Every decision I have to make as Mayor of Liverpool is hard these days. Rationing services. Cutting budgets. Making ends meet. Dreaming up new ways of holding on to what we have. It’s the politics of the possible. Of practical solutions. Dealing with the world as it is, not as we would want it to be.
At the weekend, Jeremy Corbyn held a rally in Liverpool and was asked a question about our city’s libraries. Despite not closing a single one of them, there are plenty of critics from the left who think that any change to the service is the same as closure. They oppose us finding new and innovative ways to keep providing services, despite losing 58% of our Government funding. Jeremy’s answer was disappointing from someone who wants to be the next Labour Prime Minister. Apparently we should simply “work together to fight Tory-imposed cuts”.
Labour now stands at a crossroads. We can back the politics of the possible – basing our approach in reality, as we’re trying to do here in Liverpool, or we can embrace the politics of the impossible. Of loud demands and easy promises. If we do, the party will be doomed to wander in the wilderness until the public think we can be trusted again.
It’s up to us when that moment comes. Either we can learn from May’s result, get our house in order and come back stronger in 2020, or we can talk among ourselves, play “pin-the-tail-on-the-Tory” and wallow in our self-righteousness. If we go down this road we’ll have flying cars before we see another Labour government.
The choice for us is that simple – and it’s that stark.
Everyone, right across this party, feels the pain of austerity. No-one wants to see services cut or our welfare state undermined. All of us came into politics to make the world a fairer and better place, especially for those who get a raw deal, but we need to temper this with realism.
On the national stage, we failed to convince enough people that we had the answers to the country’s problems and until we do, we won’t win again. That means being disciplined in what we promise.
If we learn from our local government leaders, we can base our politics in hard-headed solutions. For Labour councils, this is not a theoretical, academic, polemical exercise. Many of us are already finding innovative ways of delivering services, by being clear what we want but pragmatic about how we get there and using our core Labour values to decide what to prioritise.
After all, ‘the language of priorities is the religion of socialism,’ as Nye Bevan put it. It means having the courage to face up to hard choices. It also means remembering what’s really important and what isn’t. That’s what he did in creating the NHS. He compromised where he needed to, but never took his eye off the main prize, a service free at the point of use, based on need, not ability to pay.
How it was delivered was another matter. The consultants wouldn’t play ball so he bought them off, ‘stuffing their mouths with gold’ to get to where he needed to get to.
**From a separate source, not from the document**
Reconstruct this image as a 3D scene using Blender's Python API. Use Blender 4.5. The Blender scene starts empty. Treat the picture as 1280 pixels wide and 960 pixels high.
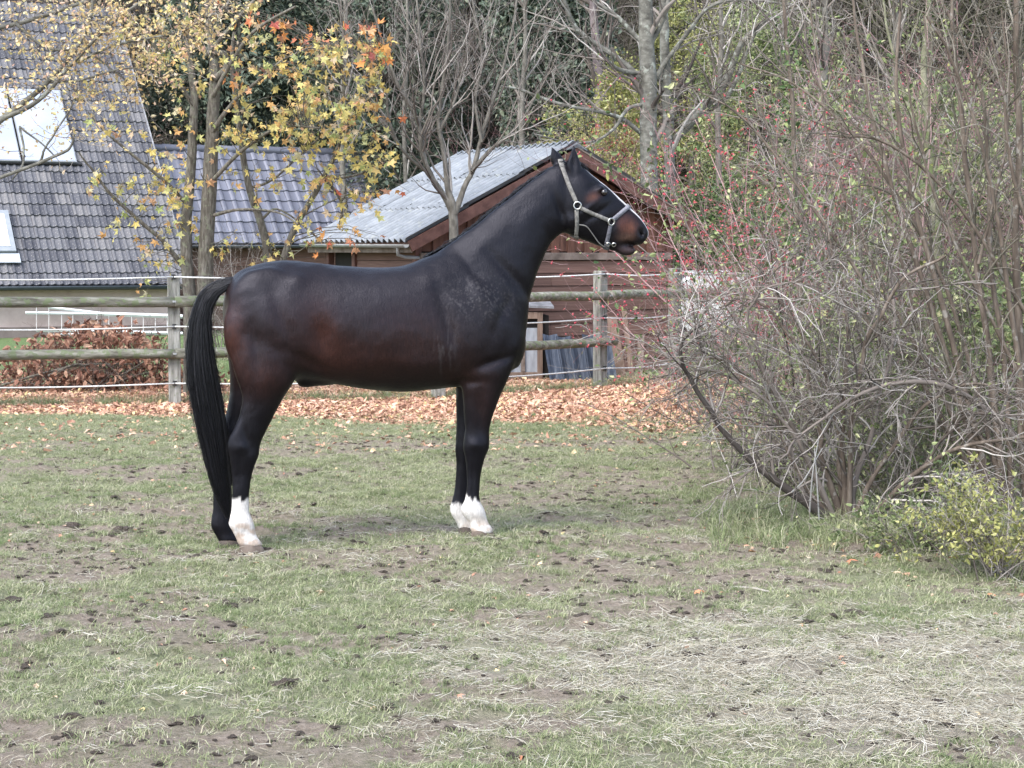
import bpy, bmesh, math, random
import numpy as np
from mathutils import Vector, Matrix, Euler, noise as mnoise
rng = np.random.default_rng(11)
random.seed(11)
PI = math.pi
scene = bpy.context.scene
COL = scene.collection

# ------------------------------------------------------------------ camera
F_PX, CAM_H = 2400.0, 1.75
PITCH = math.atan((480 - 314) / F_PX)
cam_d = bpy.data.cameras.new('camera')
cam = bpy.data.objects.new('camera', cam_d)
COL.objects.link(cam)
cam.location = (0, 0, CAM_H)
cam.rotation_euler = (PI / 2 - PITCH, 0, 0)
cam_d.sensor_width = 36
cam_d.lens = 36 * F_PX / 1280
cam_d.clip_start = 0.1
cam_d.clip_end = 2000
scene.camera = cam

# ------------------------------------------------------------------ sky, sun, exposure (overcast daylight)
SUN_EL, SUN_AZ = math.radians(52), math.radians(215)     # azimuth measured clockwise from +Y
world = bpy.data.worlds.new('World')
scene.world = world
world.use_nodes = True
wn = world.node_tree.nodes
wl = world.node_tree.links
wn.clear()
sky = wn.new('ShaderNodeTexSky')
sky.sky_type = 'NISHITA'
sky.sun_disc = False
sky.sun_elevation = SUN_EL
sky.sun_rotation = SUN_AZ
sky.air_density = 1.0
sky.dust_density = 1.5
sky.ozone_density = 1.0
hs = wn.new('ShaderNodeHueSaturation')
hs.inputs['Saturation'].default_value = 0.72
bg = wn.new('ShaderNodeBackground')
bg.inputs['Strength'].default_value = 0.15
wo = wn.new('ShaderNodeOutputWorld')
wl.new(sky.outputs[0], hs.inputs['Color'])
wl.new(hs.outputs[0], bg.inputs['Color'])
wl.new(bg.outputs[0], wo.inputs['Surface'])
sd = bpy.data.lights.new('sun', 'SUN')
sd.energy = 1.3
sd.angle = math.radians(32)
sd.color = (1.0, 0.965, 0.93)
sun = bpy.data.objects.new('sun', sd)
COL.objects.link(sun)
sdir = Vector((math.sin(SUN_AZ) * math.cos(SUN_EL), math.cos(SUN_AZ) * math.cos(SUN_EL), math.sin(SUN_EL)))
sun.rotation_euler = sdir.to_track_quat('Z', 'Y').to_euler()
scene.view_settings.view_transform = 'Standard'
scene.view_settings.look = 'None'
scene.view_settings.exposure = 1.82
scene.view_settings.gamma = 1.0
scene.view_settings.use_curve_mapping = False
scene.cycles.max_bounces = 6
scene.cycles.transparent_max_bounces = 8

# ------------------------------------------------------------------ helpers
CP, SP = math.cos(PITCH), math.sin(PITCH)
def ray(u, v):
    x = (u - 640) / F_PX
    y = (480 - v) / F_PX
    return np.array([x, CP + y * SP, -SP + y * CP])
def W(u, v, Y):
    r = ray(u, v)
    return r * (Y / r[1]) + np.array([0, 0, CAM_H])
def G(u, v):                       # point on the nominal flat ground seen at a pixel
    r = ray(u, v)
    return r * (-CAM_H / r[2]) + np.array([0, 0, CAM_H])
def on_plane(u, v, p0, n):
    r = ray(u, v)
    c = np.array([0, 0, CAM_H])
    t = np.dot(np.asarray(p0) - c, n) / np.dot(r, n)
    return c + r * t
def proj(P):
    P = np.asarray(P, float)
    d = P - np.array([0, 0, CAM_H])
    z = d[..., 1] * CP - d[..., 2] * SP
    y = d[..., 1] * SP + d[..., 2] * CP
    return 640 + F_PX * d[..., 0] / z, 480 - F_PX * y / z, z
def nrm(v):
    v = np.asarray(v, float)
    return v / np.maximum(np.linalg.norm(v, axis=-1, keepdims=True), 1e-9)

ROUND = {'twigs', 'stem', 'trunk', 'branch', 'tail', 'mane', 'forelock', 'stick', 'cord', 'downpipe', 'stalk', 'wisp', 'twig_clump', 'strap', 'halter', 'gutter', 'ridge_tile', 'tape'}
def mk_mesh(name, V, Fs, mats=(), smooth=False):
    if isinstance(Fs, np.ndarray): Fs = [Fs]
    me = bpy.data.meshes.new(name)
    V = np.asarray(V, np.float32)
    me.vertices.add(len(V))
    me.vertices.foreach_set('co', V.ravel())
    Fs = [np.asarray(f, np.int32) for f in Fs if len(f)]
    idx = np.concatenate([f.ravel() for f in Fs])
    cnt = np.concatenate([np.full(len(f), f.shape[1], np.int32) for f in Fs])
    st = np.concatenate([[0], np.cumsum(cnt)[:-1]]).astype(np.int32)
    me.loops.add(len(idx))
    me.loops.foreach_set('vertex_index', idx)
    me.polygons.add(len(cnt))
    me.polygons.foreach_set('loop_start', st)
    me.polygons.foreach_set('loop_total', cnt)
    smooth = smooth or name.split('_')[-1] in ROUND or name in ROUND
    me.polygons.foreach_set('use_smooth', np.full(len(cnt), bool(smooth)))
    for m in mats: me.materials.append(m)
    me.update(calc_edges=True)
    return me
WLOC = {}
def link(o, parent=None):
    COL.objects.link(o)
    if parent is not None: o.parent = parent
    return o
def thing(name, label, cat, loc, group=None):
    o = bpy.data.objects.new(name, None)
    o.empty_display_size = 0.2
    COL.objects.link(o)
    o.location = loc
    WLOC[o.name] = np.array(loc, float)
    o['label'] = label; o['category'] = cat
    if group: o['group'] = group
    return o
def base_of(parent):
    return WLOC[parent.name] if parent is not None else np.zeros(3)
def obj(name, V, Fs, mat, parent=None, smooth=False, label=None, cat=None, group=None, kind=None, origin=None):
    V = np.asarray(V, float)
    if parent is not None:
        og = base_of(parent); loc = np.zeros(3)
    else:
        og = V.mean(0) if origin is None else np.asarray(origin, float)
        if origin is None: og[2] = V[:, 2].min()
        if kind == 'structure': og = np.zeros(3)
        loc = og
    me = mk_mesh(name, V - og, Fs, [mat] if not isinstance(mat, (list, tuple)) else mat, smooth)
    o = bpy.data.objects.new(name, me)
    o.location = loc
    link(o, parent)
    WLOC[o.name] = og.copy()
    if label: o['label'] = label
    if cat: o['category'] = cat
    if group: o['group'] = group
    if kind: o['kind'] = kind
    return o
def inst(name, me, parent, M4):          # shares mesh data; M4 world matrix (numpy 4x4)
    o = bpy.data.objects.new(name, me)
    link(o, parent)
    M = np.array(M4, float)
    M[:3, 3] -= base_of(parent)
    o.matrix_basis = Matrix(M.tolist())
    return o
class MB:
    """collects pieces into one mesh"""
    def __init__(s): s.V = []; s.F = {}; s.n = 0
    def add(s, V, F):
        V = np.asarray(V, float)
        Fs = [F] if isinstance(F, np.ndarray) else F
        for f in Fs:
            f = np.asarray(f)
            if len(f): s.F.setdefault(f.shape[1], []).append(f + s.n)
        s.V.append(V); s.n += len(V)
        return s
    def get(s):
        return np.concatenate(s.V), [np.concatenate(v) for v in s.F.values()]
    def obj(s, name, mat, parent=None, **k):
        V, F = s.get()
        return obj(name, V, F, mat, parent, **k)
BOXF = np.array([[0, 3, 2, 1], [4, 5, 6, 7], [0, 1, 5, 4], [1, 2, 6, 5], [2, 3, 7, 6], [3, 0, 4, 7]])
def box_v(o, ax, ay, az):
    """box from corner o with edge vectors"""
    o, ax, ay, az = [np.asarray(q, float) for q in (o, ax, ay, az)]
    return np.array([o, o + ax, o + ax + ay, o + ay, o + az, o + ax + az, o + ax + ay + az, o + ay + az])
def box_c(c, hx, hy, hz):
    c, hx, hy, hz = [np.asarray(q, float) for q in (c, hx, hy, hz)]
    return box_v(c - hx - hy - hz, 2 * hx, 2 * hy, 2 * hz)
def bev_box(c, hx, hy, hz, b=0.006):
    """box with chamfered edges (via bmesh)"""
    bm = bmesh.new()
    V = box_c(c, hx, hy, hz)
    vs = [bm.verts.new(v) for v in V]
    for f in BOXF: bm.faces.new([vs[i] for i in f])
    bm.normal_update()
    bmesh.ops.bevel(bm, geom=bm.edges[:], offset=b, segments=1, affect='EDGES')
    bm.verts.index_update()
    V2 = np.array([v.co[:] for v in bm.verts])
    Fd = {}
    for f in bm.faces: Fd.setdefault(len(f.verts), []).append([v.index for v in f.verts])
    bm.free()
    return V2, [np.array(v) for v in Fd.values()]
def tubes(P, R, sides=4):
    P = np.asarray(P, float); R = np.asarray(R, float)
    if P.ndim == 2: P = P[None]; R = R[None]
    N, K, _ = P.shape
    T = np.empty_like(P)
    T[:, 1:-1] = P[:, 2:] - P[:, :-2]; T[:, 0] = P[:, 1] - P[:, 0]; T[:, -1] = P[:, -1] - P[:, -2]
    T = nrm(T)
    avg = nrm(P[:, -1] - P[:, 0])
    ref = np.where(np.abs(avg[:, 2:3]) > 0.75, np.array([[1.0, 0.1, 0]]), np.array([[0, 0.1, 1.0]]))
    B1 = nrm(np.cross(T, ref[:, None, :])); B2 = np.cross(T, B1)
    a = np.arange(sides) * 2 * PI / sides
    V = P[:, :, None, :] + R[:, :, None, None] * (np.cos(a)[None, None, :, None] * B1[:, :, None, :] + np.sin(a)[None, None, :, None] * B2[:, :, None, :])
    i = np.arange(N)[:, None, None] * K * sides + np.arange(K - 1)[None, :, None] * sides
    j = np.arange(sides)[None, None, :]; j2 = (j + 1) % sides
    F = np.stack([i + j, i + j2, i + sides + j2, i + sides + j], -1).reshape(-1, 4)
    return V.reshape(-1, 3), F
def loft(rings, cap=True):
    """rings: list of (n,3) arrays -> closed surface"""
    n = len(rings[0]); V = np.concatenate(rings); F = []
    for k in range(len(rings) - 1):
        for j in range(n):
            F.append([k * n + j, k * n + (j + 1) % n, (k + 1) * n + (j + 1) % n, (k + 1) * n + j])
    T = []
    if cap:
        c0 = len(V); V = np.vstack([V, rings[0].mean(0), rings[-1].mean(0)])
        b = (len(rings) - 1) * n
        for j in range(n):
            T.append([c0, (j + 1) % n, j]); T.append([c0 + 1, b + j, b + (j + 1) % n])
    return V, [np.array(F)] + ([np.array(T)] if T else [])
def cr(P, n):
    """Catmull-Rom resample of control points (any dims) to n points"""
    P = np.asarray(P, float); m = len(P)
    Q = np.vstack([2 * P[0] - P[1], P, 2 * P[-1] - P[-2]])
    t = np.linspace(0, m - 1, n); i = np.minimum(t.astype(int), m - 2); f = (t - i)[:, None]
    p0, p1, p2, p3 = Q[i], Q[i + 1], Q[i + 2], Q[i + 3]
    return 0.5 * (2 * p1 + (p2 - p0) * f + (2 * p0 - 5 * p1 + 4 * p2 - p3) * f ** 2 + (3 * p1 - p0 - 3 * p2 + p3) * f ** 3)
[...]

That’s what we need to remember as a party. Governing is hard. It isn’t a question of proclaiming something should happen and then standing back waiting for it to appear in a puff of smoke. It’s about convincing and cajoling and compromising to get to where you need to be. And there usually isn’t a pot of gold waiting at the end of Whitehall to pay for it.
That’s what we need to be hearing from our leadership candidates. Idealism and realism. It represents the best of our party’s past and a way for Labour to rebuild now.